=== RECORDS FOR THIS EXERCISE ===
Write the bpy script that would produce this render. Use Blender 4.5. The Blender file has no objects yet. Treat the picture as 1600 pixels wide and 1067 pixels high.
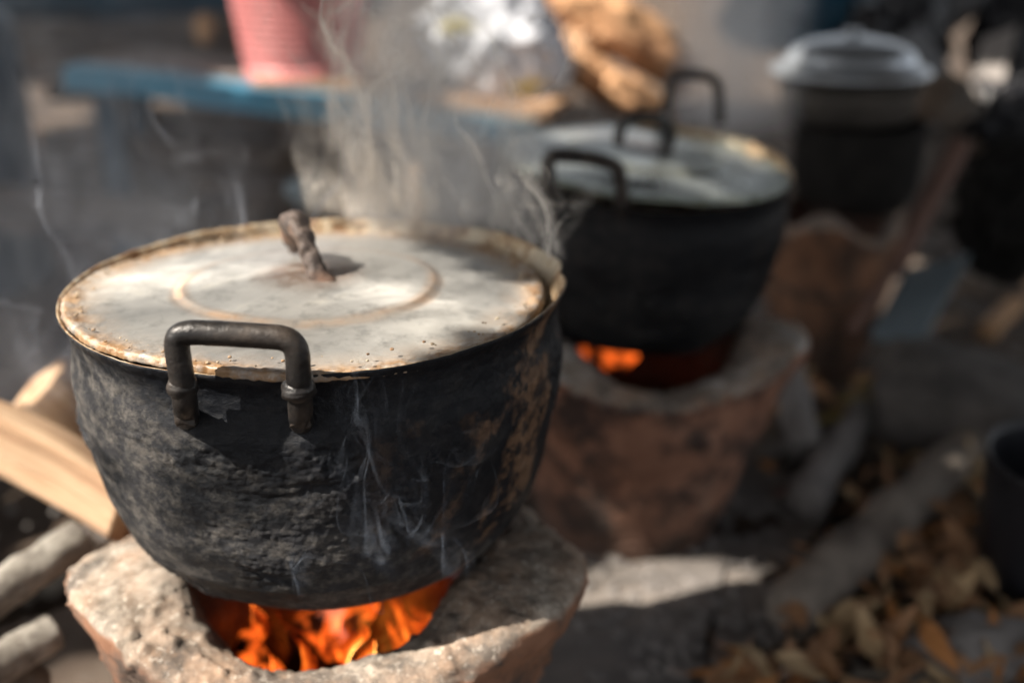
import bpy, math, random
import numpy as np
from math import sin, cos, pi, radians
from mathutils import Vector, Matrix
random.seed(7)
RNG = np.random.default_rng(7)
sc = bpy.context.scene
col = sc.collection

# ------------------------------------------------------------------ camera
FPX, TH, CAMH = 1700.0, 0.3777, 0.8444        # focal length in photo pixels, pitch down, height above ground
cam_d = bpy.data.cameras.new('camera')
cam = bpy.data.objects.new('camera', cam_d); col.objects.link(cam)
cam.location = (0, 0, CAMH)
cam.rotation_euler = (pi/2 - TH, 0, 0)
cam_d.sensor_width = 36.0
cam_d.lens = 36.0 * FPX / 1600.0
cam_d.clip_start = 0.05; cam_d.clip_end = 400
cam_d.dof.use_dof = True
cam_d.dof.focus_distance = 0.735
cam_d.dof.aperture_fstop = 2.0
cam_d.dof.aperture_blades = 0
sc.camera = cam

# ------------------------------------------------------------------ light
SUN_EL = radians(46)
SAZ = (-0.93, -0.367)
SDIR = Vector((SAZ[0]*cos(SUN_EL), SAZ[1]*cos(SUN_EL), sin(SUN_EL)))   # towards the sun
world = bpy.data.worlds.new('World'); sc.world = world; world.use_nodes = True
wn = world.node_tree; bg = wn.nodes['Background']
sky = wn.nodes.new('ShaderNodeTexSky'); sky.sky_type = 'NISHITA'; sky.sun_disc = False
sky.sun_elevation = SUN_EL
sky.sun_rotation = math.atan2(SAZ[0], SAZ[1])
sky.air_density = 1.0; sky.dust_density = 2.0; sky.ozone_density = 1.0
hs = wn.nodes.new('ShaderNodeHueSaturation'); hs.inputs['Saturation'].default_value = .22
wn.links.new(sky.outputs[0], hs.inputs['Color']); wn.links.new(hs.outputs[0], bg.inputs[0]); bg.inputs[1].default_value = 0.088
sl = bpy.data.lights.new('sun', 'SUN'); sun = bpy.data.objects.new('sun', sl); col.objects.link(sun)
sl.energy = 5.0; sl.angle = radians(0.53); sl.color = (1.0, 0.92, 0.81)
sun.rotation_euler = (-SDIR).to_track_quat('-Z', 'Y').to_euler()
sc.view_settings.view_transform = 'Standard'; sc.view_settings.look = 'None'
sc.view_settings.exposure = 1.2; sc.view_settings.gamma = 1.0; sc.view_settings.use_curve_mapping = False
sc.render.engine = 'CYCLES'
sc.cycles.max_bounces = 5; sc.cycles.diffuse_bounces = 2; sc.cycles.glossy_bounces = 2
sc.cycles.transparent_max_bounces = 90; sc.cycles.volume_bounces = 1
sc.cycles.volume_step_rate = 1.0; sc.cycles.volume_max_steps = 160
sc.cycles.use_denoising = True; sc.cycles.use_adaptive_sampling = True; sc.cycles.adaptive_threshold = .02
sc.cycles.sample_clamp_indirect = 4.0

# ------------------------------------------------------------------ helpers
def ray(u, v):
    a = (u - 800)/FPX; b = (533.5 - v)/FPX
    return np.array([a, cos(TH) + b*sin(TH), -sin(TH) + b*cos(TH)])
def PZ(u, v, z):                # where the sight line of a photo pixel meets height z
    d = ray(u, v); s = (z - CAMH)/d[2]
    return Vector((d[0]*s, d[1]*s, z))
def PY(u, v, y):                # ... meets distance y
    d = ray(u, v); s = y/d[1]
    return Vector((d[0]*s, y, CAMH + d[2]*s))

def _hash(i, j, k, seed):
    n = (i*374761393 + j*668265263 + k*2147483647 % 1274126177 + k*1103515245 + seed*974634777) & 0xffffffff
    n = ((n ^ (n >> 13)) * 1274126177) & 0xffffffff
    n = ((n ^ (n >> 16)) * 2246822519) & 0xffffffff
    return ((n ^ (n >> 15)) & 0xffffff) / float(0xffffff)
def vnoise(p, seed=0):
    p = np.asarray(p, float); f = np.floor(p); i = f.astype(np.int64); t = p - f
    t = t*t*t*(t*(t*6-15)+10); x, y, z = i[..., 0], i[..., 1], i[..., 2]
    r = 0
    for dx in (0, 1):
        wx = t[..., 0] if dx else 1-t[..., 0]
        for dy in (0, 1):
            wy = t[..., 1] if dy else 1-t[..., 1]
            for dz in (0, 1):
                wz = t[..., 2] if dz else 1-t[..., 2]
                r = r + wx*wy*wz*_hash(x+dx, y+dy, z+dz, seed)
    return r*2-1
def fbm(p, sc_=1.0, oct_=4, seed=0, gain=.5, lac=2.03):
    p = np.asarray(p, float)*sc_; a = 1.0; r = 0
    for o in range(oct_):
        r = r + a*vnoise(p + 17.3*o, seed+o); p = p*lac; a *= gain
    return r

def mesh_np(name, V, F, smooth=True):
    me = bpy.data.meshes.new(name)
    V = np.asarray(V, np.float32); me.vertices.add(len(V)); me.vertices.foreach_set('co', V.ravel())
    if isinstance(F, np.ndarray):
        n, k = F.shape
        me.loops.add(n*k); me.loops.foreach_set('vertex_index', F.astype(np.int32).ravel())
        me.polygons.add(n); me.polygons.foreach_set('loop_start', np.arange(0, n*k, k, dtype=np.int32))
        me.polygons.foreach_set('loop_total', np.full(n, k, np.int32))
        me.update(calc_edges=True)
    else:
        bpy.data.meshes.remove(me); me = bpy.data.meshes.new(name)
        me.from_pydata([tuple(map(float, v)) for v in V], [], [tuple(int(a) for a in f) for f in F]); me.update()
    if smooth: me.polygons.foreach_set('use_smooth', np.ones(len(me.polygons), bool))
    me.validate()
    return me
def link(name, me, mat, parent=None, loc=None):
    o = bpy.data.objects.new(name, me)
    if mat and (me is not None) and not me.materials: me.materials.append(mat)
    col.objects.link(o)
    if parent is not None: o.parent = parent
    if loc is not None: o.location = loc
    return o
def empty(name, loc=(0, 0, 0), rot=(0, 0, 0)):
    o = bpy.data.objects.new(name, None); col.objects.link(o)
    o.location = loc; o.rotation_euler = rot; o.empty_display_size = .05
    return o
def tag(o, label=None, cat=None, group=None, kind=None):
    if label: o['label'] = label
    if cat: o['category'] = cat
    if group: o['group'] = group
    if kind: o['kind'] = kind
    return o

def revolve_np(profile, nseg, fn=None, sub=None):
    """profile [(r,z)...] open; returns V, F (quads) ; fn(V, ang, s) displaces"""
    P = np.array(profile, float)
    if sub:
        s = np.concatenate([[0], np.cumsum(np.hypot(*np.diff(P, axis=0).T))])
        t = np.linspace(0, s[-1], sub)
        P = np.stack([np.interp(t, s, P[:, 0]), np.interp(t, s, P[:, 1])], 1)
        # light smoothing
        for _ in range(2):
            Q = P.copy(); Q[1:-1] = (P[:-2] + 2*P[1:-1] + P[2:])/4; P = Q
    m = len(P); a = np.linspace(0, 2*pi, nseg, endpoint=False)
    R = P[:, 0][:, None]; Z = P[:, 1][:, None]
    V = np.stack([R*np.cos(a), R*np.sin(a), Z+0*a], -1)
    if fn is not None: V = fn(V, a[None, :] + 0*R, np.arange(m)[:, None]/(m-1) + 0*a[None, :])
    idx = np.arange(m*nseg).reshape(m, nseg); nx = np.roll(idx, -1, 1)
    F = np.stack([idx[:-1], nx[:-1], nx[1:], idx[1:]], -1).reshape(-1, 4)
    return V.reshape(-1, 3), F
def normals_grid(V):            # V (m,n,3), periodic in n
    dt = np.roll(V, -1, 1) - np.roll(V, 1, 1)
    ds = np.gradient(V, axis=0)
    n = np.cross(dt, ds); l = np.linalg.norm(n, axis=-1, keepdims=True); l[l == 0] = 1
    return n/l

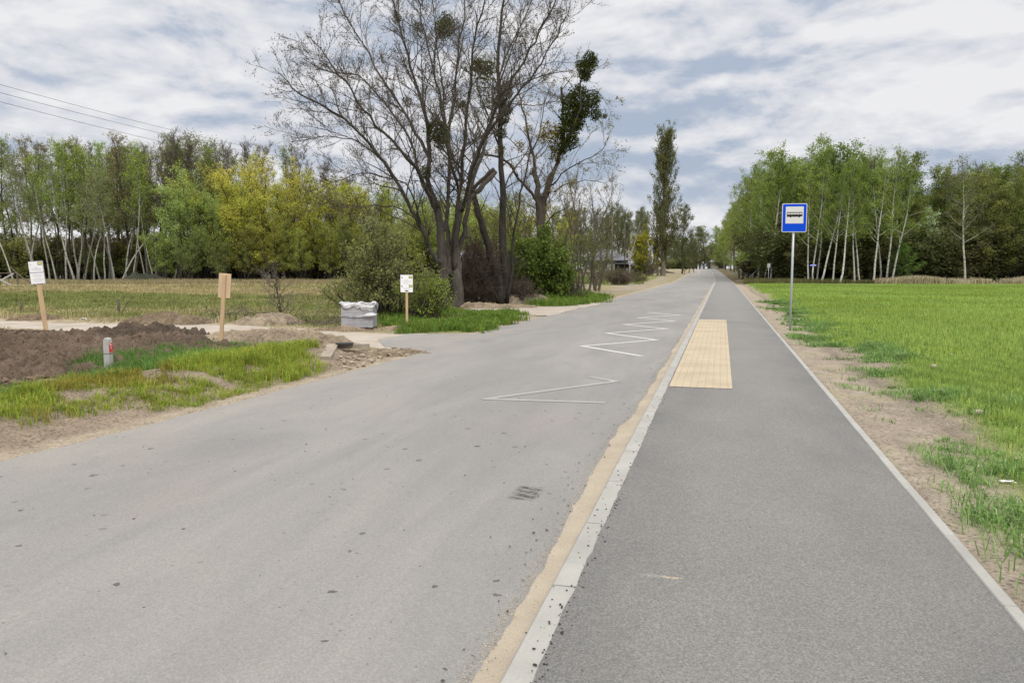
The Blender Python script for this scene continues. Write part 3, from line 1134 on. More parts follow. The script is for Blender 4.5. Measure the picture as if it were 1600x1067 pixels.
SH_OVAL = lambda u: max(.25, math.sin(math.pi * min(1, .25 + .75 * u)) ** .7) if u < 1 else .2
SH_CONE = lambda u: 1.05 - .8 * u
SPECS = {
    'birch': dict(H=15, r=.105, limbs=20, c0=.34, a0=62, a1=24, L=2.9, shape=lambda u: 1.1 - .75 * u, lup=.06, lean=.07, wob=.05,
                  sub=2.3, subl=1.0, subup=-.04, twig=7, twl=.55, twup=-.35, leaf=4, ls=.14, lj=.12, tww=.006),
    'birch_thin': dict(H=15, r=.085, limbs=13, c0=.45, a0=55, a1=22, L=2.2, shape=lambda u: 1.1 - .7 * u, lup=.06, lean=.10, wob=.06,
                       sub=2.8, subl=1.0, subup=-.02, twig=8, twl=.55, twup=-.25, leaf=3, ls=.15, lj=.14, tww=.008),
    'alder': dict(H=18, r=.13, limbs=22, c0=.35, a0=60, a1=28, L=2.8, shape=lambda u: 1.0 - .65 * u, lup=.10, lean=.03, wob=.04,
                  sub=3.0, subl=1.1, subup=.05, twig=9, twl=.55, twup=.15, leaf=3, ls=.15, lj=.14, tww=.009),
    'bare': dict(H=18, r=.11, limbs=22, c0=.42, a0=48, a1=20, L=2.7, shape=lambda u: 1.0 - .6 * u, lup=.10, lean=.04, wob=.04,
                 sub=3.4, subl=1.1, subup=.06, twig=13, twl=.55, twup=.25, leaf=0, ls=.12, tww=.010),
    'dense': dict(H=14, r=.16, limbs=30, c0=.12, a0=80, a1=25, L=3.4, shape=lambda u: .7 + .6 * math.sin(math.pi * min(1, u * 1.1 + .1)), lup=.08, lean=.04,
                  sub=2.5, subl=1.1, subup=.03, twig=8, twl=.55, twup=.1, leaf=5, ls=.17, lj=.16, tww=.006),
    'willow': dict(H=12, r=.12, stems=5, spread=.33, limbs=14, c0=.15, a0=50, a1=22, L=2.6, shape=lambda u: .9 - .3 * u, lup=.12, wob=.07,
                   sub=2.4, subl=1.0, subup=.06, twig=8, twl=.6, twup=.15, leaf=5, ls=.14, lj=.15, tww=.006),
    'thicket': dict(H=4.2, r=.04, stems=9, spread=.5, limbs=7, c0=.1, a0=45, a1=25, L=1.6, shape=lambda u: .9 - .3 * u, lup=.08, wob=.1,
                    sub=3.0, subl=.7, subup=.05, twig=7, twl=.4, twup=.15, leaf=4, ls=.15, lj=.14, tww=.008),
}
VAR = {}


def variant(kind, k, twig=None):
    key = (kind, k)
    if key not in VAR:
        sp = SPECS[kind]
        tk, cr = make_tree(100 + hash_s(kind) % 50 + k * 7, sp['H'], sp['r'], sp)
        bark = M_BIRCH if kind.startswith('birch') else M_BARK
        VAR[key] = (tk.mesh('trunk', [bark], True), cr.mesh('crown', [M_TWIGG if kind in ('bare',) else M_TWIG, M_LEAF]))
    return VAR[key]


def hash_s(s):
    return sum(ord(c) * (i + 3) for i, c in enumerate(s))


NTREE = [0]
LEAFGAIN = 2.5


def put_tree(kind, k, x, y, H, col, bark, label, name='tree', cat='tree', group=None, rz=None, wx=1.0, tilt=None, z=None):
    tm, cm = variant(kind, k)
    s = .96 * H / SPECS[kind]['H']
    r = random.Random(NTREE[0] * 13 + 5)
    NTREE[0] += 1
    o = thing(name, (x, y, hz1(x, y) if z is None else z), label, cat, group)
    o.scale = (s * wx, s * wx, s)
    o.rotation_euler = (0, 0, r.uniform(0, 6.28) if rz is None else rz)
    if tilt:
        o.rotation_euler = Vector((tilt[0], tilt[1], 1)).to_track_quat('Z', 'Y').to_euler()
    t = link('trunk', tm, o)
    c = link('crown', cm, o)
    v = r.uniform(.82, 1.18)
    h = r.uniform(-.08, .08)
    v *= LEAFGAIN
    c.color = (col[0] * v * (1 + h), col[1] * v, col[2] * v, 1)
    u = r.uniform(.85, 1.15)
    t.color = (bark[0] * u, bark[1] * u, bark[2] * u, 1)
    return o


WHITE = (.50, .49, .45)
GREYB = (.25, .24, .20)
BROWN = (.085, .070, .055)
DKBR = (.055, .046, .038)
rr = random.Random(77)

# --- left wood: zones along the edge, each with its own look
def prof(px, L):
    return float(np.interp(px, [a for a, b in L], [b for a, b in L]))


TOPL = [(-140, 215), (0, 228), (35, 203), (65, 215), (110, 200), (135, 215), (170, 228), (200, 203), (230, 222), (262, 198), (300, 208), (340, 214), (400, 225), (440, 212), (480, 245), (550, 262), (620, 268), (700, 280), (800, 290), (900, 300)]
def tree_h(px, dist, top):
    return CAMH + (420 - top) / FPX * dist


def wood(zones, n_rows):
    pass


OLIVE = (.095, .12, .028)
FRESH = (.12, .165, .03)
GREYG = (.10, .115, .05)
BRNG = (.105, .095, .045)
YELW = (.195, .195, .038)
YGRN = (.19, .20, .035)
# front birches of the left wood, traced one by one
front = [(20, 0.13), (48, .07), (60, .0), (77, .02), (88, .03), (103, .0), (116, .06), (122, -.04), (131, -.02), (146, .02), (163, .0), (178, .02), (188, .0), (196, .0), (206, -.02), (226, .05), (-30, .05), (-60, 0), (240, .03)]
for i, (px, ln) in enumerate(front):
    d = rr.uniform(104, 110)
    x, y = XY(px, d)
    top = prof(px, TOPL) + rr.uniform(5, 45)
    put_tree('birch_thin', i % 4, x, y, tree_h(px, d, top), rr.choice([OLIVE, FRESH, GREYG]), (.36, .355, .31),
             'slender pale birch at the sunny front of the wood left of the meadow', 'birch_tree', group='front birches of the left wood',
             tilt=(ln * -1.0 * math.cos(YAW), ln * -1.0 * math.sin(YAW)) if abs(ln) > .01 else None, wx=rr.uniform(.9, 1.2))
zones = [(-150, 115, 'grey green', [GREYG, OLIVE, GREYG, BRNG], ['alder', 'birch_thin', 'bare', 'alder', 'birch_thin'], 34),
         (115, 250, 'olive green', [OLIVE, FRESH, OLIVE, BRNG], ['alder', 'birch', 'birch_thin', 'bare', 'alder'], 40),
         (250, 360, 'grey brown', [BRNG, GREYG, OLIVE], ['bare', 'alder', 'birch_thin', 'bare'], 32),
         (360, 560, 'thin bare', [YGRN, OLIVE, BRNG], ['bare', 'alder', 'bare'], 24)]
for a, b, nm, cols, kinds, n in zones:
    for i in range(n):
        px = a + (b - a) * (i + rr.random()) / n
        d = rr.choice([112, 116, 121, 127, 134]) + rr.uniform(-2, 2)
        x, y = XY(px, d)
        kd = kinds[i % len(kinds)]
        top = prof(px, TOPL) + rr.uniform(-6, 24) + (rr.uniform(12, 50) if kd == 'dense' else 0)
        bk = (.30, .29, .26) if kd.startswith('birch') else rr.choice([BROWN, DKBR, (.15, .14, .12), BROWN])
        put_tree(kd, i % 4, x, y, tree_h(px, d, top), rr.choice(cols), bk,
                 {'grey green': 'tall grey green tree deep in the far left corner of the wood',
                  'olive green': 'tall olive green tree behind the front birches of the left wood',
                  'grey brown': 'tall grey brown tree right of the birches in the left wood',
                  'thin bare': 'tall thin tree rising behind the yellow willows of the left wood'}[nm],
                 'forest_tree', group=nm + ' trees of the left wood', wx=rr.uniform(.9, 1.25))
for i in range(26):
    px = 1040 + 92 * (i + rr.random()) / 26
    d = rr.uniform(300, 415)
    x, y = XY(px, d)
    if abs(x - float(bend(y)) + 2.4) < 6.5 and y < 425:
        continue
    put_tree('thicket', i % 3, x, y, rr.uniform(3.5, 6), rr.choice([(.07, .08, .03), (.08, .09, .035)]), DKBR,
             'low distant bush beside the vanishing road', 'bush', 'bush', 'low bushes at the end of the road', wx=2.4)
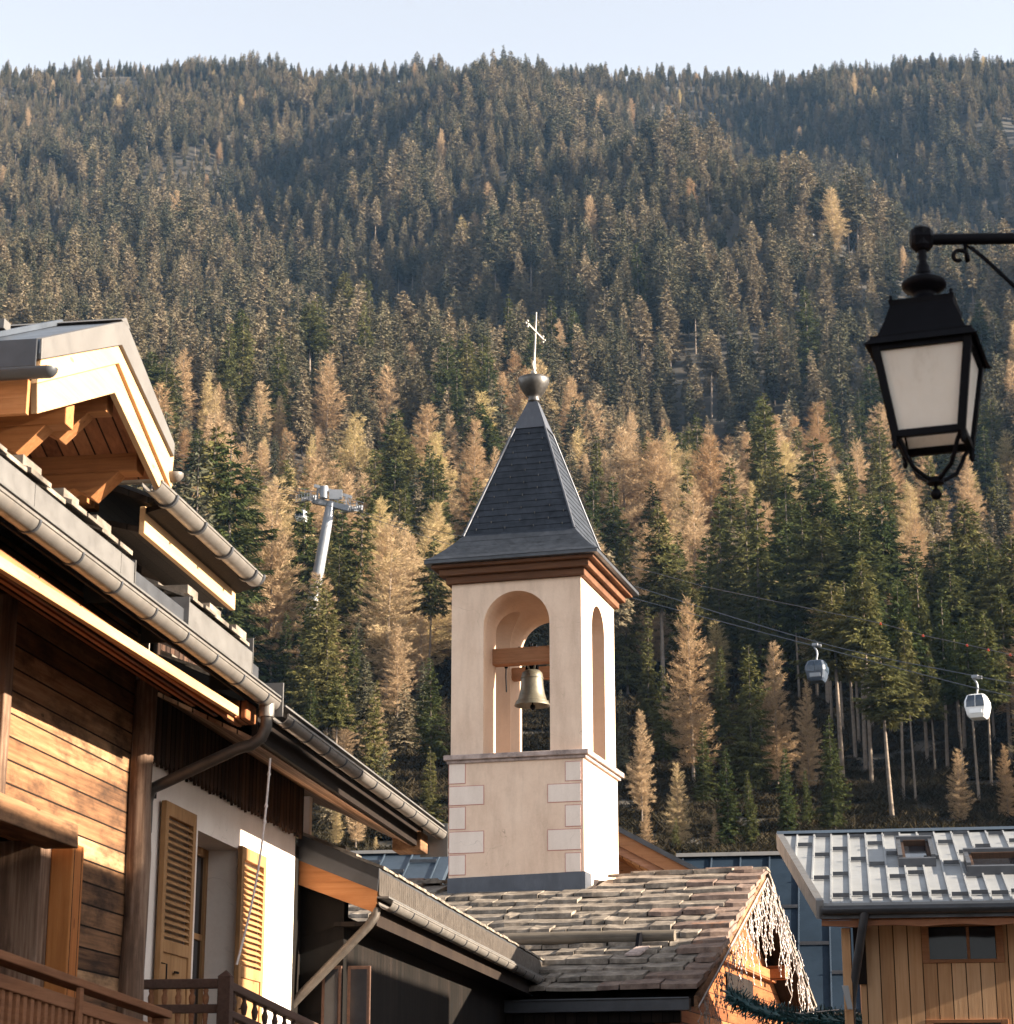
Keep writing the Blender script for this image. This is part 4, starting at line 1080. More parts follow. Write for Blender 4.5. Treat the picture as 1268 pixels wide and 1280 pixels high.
===
* _EXERCISE TASK_
Copy exactly the lines from the first line of the records above through the line with "sc.camera = cam", both included, and nothing else. Pictures stay out.

* _OUTPUT BELOW_
Write the bpy script that would produce this render. Use Blender 4.5. The Blender file has no objects yet. Treat the picture as 1600 pixels wide and 1067 pixels high.
import bpy, math, random
import numpy as np
from math import sin, cos, pi, radians
from mathutils import Vector, Matrix
random.seed(7)
RNG = np.random.default_rng(7)
sc = bpy.context.scene
col = sc.collection

# ------------------------------------------------------------------ camera
FPX, TH, CAMH = 1700.0, 0.3777, 0.8444        # focal length in photo pixels, pitch down, height above ground
cam_d = bpy.data.cameras.new('camera')
cam = bpy.data.objects.new('camera', cam_d); col.objects.link(cam)
cam.location = (0, 0, CAMH)
cam.rotation_euler = (pi/2 - TH, 0, 0)
cam_d.sensor_width = 36.0
cam_d.lens = 36.0 * FPX / 1600.0
cam_d.clip_start = 0.05; cam_d.clip_end = 400
cam_d.dof.use_dof = True
cam_d.dof.focus_distance = 0.735
cam_d.dof.aperture_fstop = 2.0
cam_d.dof.aperture_blades = 0
sc.camera = cam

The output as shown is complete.